GIVEN REQUEST:
Look in the material below for the line with "The Blender Python" and the line with "1.4, 6, 0.7)))", then set down exactly those two lines and all lines between, nothing more.
━━━━━━━━━━━━━━━━━━━━
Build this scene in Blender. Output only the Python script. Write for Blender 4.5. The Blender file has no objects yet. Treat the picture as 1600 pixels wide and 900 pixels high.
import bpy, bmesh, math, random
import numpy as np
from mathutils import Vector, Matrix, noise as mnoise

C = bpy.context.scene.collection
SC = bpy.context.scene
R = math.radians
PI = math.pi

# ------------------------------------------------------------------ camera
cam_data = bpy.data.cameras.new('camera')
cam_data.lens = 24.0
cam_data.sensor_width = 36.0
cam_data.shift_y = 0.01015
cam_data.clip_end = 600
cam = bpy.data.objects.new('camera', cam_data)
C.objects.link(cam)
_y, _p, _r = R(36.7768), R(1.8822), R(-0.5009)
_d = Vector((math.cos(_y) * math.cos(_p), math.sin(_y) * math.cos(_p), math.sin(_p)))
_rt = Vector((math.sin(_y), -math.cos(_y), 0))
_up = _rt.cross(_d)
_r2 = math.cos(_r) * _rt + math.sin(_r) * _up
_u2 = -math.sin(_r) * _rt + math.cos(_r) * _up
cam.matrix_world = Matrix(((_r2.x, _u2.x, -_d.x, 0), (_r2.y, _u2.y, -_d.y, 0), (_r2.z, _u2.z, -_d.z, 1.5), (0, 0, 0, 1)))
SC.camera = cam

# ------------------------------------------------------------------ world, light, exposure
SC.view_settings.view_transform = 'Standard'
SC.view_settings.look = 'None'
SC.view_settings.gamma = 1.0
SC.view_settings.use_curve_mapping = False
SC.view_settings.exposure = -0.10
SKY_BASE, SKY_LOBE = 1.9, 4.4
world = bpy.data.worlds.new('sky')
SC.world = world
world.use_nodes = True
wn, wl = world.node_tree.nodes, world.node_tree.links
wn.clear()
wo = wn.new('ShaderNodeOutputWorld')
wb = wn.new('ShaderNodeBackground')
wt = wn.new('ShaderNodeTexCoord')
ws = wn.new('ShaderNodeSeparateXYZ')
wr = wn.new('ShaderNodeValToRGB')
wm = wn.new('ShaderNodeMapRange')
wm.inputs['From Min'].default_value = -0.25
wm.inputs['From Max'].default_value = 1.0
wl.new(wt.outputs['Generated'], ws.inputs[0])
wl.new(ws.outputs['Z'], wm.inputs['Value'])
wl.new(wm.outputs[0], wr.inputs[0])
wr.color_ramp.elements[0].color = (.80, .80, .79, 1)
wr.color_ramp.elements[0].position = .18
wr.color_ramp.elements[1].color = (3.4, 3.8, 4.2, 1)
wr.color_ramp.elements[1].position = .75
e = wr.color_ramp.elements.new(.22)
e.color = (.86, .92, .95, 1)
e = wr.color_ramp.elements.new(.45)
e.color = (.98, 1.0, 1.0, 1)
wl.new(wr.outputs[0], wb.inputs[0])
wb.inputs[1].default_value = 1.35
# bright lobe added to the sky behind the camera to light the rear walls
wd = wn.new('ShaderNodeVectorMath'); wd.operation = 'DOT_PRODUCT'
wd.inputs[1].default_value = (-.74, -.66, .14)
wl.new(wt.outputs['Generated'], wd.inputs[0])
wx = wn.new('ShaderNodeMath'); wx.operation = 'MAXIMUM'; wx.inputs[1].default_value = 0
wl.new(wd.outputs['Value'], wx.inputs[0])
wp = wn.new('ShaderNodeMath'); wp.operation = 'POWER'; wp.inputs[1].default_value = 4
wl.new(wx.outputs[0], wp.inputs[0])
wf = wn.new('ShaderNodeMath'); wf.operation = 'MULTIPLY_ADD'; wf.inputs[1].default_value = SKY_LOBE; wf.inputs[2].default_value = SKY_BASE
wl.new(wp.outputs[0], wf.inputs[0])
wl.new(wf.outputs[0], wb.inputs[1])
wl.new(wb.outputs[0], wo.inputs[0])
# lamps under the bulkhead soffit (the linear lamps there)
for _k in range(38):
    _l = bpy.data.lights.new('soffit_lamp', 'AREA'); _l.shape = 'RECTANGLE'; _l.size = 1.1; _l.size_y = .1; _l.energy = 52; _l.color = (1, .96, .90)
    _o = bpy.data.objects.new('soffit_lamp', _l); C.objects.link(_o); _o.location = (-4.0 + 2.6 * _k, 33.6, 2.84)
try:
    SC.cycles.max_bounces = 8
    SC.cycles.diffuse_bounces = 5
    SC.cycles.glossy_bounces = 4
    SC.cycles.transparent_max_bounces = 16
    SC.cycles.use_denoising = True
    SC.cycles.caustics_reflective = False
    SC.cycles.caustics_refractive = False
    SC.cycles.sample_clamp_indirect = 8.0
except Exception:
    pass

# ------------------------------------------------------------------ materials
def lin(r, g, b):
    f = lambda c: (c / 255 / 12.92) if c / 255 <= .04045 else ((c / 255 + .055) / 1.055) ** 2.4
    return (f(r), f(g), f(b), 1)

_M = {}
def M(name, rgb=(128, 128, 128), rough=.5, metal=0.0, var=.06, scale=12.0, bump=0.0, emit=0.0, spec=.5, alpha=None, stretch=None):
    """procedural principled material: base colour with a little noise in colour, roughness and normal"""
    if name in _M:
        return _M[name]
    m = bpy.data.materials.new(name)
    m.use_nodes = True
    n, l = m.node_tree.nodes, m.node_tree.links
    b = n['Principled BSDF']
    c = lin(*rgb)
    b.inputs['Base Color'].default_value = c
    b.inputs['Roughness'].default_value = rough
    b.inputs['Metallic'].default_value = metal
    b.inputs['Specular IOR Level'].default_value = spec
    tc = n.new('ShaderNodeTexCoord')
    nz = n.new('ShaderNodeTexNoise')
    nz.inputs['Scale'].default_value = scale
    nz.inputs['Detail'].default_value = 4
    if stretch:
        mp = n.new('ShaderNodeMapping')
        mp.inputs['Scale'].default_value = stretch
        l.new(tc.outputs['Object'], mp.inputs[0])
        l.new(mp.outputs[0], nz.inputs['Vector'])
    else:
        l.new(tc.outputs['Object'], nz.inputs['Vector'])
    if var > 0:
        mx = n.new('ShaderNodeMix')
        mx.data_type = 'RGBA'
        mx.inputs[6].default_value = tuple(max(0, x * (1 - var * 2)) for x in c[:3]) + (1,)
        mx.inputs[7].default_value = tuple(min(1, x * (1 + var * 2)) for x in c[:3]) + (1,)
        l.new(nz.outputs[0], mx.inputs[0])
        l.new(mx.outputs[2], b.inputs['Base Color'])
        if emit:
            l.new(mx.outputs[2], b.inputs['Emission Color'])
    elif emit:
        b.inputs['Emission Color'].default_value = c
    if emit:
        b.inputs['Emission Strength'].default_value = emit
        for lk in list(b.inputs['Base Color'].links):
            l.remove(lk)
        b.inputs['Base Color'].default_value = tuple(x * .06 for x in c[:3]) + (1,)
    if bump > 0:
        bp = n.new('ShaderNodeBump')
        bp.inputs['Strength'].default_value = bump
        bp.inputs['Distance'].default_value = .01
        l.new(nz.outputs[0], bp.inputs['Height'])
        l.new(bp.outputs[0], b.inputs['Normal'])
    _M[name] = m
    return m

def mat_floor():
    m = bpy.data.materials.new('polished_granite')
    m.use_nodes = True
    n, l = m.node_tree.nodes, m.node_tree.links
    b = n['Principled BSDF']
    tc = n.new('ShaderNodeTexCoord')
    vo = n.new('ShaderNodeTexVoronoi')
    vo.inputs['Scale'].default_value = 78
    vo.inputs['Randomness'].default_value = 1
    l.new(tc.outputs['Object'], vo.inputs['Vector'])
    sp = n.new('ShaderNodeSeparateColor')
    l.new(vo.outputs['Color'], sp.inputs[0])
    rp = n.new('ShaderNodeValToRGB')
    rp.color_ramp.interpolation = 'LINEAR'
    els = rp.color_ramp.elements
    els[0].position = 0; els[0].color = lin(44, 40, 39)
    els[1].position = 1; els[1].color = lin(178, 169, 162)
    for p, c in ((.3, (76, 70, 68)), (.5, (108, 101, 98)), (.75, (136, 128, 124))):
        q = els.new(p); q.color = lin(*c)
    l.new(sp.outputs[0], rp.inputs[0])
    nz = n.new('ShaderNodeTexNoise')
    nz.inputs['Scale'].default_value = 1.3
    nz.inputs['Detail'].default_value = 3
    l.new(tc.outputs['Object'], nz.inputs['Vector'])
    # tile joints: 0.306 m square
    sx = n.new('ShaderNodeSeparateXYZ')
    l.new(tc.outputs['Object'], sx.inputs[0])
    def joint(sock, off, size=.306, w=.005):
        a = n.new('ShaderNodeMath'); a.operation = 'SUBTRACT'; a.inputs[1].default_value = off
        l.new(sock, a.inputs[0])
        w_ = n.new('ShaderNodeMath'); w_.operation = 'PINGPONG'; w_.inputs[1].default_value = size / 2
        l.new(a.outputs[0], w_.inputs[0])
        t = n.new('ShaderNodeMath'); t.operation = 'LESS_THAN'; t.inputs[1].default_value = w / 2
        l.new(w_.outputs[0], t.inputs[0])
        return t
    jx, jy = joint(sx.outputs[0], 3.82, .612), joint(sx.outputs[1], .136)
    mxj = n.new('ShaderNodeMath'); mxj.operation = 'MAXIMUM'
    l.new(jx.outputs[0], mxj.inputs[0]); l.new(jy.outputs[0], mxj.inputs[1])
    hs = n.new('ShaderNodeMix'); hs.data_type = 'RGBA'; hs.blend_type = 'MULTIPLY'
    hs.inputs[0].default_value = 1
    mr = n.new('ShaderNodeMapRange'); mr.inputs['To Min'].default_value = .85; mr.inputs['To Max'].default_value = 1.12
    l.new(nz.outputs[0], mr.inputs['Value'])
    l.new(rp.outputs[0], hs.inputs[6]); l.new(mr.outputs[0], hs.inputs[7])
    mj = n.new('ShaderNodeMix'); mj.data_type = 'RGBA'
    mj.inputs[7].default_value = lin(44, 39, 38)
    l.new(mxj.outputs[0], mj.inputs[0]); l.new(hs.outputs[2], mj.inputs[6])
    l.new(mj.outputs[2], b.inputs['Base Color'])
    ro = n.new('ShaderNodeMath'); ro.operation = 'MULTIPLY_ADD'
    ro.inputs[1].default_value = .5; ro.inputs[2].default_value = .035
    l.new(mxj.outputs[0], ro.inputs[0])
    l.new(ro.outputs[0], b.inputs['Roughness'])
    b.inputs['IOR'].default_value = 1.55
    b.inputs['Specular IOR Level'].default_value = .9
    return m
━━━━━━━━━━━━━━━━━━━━
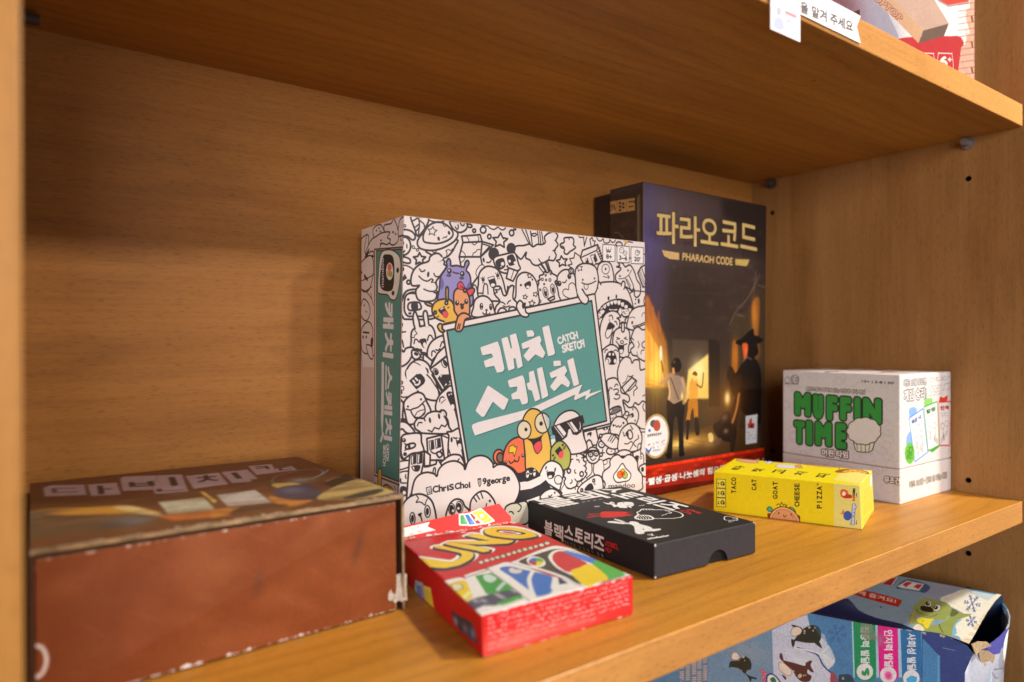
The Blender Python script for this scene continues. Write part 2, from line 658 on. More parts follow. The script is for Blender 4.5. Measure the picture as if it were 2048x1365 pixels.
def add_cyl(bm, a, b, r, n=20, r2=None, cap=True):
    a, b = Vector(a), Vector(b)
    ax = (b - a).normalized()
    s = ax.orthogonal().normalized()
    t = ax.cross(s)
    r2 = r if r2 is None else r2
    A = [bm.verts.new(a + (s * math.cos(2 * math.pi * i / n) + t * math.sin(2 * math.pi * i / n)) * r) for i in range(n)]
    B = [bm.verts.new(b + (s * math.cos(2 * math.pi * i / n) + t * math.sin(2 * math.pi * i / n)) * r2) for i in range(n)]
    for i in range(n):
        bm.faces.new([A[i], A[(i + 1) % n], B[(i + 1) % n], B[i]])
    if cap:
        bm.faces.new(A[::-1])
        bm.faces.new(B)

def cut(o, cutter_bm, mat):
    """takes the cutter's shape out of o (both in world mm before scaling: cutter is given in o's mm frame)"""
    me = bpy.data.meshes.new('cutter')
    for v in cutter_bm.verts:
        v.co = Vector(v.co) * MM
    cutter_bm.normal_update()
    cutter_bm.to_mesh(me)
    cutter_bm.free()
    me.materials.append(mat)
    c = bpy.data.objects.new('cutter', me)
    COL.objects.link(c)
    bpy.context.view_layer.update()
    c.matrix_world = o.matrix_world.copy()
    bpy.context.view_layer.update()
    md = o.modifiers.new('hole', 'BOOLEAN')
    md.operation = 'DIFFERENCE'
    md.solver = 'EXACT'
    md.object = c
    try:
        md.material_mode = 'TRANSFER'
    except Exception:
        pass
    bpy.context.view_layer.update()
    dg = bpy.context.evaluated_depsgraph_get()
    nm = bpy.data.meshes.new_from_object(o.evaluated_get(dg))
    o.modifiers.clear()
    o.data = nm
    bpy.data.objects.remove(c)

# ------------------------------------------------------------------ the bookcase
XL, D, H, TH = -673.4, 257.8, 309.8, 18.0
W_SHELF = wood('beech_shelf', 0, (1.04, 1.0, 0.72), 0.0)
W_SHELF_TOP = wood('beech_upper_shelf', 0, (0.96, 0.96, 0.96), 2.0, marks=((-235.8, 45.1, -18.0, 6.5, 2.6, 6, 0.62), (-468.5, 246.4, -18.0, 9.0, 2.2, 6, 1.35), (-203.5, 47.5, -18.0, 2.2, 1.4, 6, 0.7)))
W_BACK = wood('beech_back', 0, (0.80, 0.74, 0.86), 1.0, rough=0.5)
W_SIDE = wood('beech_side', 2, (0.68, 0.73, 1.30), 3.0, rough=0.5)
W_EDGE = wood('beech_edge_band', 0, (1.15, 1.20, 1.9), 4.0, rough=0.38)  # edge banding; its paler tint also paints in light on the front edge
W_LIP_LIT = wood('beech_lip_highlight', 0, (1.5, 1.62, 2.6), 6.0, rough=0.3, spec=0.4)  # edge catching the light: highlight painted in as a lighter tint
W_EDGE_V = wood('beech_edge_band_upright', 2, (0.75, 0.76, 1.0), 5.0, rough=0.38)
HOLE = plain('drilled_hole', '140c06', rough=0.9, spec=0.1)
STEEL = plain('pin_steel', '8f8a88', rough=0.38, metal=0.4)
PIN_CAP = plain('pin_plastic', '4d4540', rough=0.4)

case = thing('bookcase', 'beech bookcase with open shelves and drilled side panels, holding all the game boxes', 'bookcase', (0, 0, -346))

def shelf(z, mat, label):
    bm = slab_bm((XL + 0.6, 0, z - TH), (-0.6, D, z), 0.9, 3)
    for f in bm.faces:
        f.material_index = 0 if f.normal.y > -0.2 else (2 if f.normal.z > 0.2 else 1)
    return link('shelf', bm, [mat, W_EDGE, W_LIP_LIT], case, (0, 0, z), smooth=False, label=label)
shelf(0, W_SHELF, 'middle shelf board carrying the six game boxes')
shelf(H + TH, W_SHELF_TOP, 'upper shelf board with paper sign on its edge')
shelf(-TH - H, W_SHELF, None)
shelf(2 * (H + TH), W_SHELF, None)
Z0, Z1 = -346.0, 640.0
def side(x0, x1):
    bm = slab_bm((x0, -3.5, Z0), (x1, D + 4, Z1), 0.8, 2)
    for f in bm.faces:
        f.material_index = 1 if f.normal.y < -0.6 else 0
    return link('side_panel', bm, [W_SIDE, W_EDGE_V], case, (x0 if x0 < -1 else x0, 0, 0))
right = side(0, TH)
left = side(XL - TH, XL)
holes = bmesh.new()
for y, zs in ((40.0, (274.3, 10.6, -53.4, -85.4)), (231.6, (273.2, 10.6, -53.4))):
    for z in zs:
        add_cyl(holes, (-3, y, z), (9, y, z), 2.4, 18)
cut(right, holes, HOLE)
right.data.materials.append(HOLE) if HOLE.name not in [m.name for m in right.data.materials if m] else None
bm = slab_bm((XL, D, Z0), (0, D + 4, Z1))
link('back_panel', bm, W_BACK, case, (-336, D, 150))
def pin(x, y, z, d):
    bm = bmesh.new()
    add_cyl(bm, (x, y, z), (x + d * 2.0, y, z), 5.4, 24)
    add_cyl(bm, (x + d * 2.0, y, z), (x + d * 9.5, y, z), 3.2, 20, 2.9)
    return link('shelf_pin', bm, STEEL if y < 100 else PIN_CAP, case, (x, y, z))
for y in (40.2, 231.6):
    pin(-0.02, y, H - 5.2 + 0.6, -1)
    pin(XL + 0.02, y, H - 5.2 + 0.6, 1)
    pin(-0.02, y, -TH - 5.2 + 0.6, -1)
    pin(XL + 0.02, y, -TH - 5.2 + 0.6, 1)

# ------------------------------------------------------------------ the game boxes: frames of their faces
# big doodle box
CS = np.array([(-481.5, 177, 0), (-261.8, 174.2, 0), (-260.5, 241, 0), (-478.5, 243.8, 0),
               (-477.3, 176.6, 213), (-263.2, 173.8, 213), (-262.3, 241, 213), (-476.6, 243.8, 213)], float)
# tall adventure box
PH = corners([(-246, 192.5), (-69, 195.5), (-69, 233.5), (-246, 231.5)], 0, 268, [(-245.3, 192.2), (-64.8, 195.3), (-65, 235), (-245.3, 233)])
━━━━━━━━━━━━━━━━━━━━
EXERCISE OUTPUT:
The Blender Python script for this scene continues. Write part 2, from line 658 on. More parts follow. The script is for Blender 4.5. Measure the picture as if it were 2048x1365 pixels.
def add_cyl(bm, a, b, r, n=20, r2=None, cap=True):
    a, b = Vector(a), Vector(b)
    ax = (b - a).normalized()
    s = ax.orthogonal().normalized()
    t = ax.cross(s)
    r2 = r if r2 is None else r2
    A = [bm.verts.new(a + (s * math.cos(2 * math.pi * i / n) + t * math.sin(2 * math.pi * i / n)) * r) for i in range(n)]
    B = [bm.verts.new(b + (s * math.cos(2 * math.pi * i / n) + t * math.sin(2 * math.pi * i / n)) * r2) for i in range(n)]
    for i in range(n):
        bm.faces.new([A[i], A[(i + 1) % n], B[(i + 1) % n], B[i]])
    if cap:
        bm.faces.new(A[::-1])
        bm.faces.new(B)

def cut(o, cutter_bm, mat):
    """takes the cutter's shape out of o (both in world mm before scaling: cutter is given in o's mm frame)"""
    me = bpy.data.meshes.new('cutter')
    for v in cutter_bm.verts:
        v.co = Vector(v.co) * MM
    cutter_bm.normal_update()
    cutter_bm.to_mesh(me)
    cutter_bm.free()
    me.materials.append(mat)
    c = bpy.data.objects.new('cutter', me)
    COL.objects.link(c)
    bpy.context.view_layer.update()
    c.matrix_world = o.matrix_world.copy()
    bpy.context.view_layer.update()
    md = o.modifiers.new('hole', 'BOOLEAN')
    md.operation = 'DIFFERENCE'
    md.solver = 'EXACT'
    md.object = c
    try:
        md.material_mode = 'TRANSFER'
    except Exception:
        pass
    bpy.context.view_layer.update()
    dg = bpy.context.evaluated_depsgraph_get()
    nm = bpy.data.meshes.new_from_object(o.evaluated_get(dg))
    o.modifiers.clear()
    o.data = nm
    bpy.data.objects.remove(c)

# ------------------------------------------------------------------ the bookcase
XL, D, H, TH = -673.4, 257.8, 309.8, 18.0
W_SHELF = wood('beech_shelf', 0, (1.04, 1.0, 0.72), 0.0)
W_SHELF_TOP = wood('beech_upper_shelf', 0, (0.96, 0.96, 0.96), 2.0, marks=((-235.8, 45.1, -18.0, 6.5, 2.6, 6, 0.62), (-468.5, 246.4, -18.0, 9.0, 2.2, 6, 1.35), (-203.5, 47.5, -18.0, 2.2, 1.4, 6, 0.7)))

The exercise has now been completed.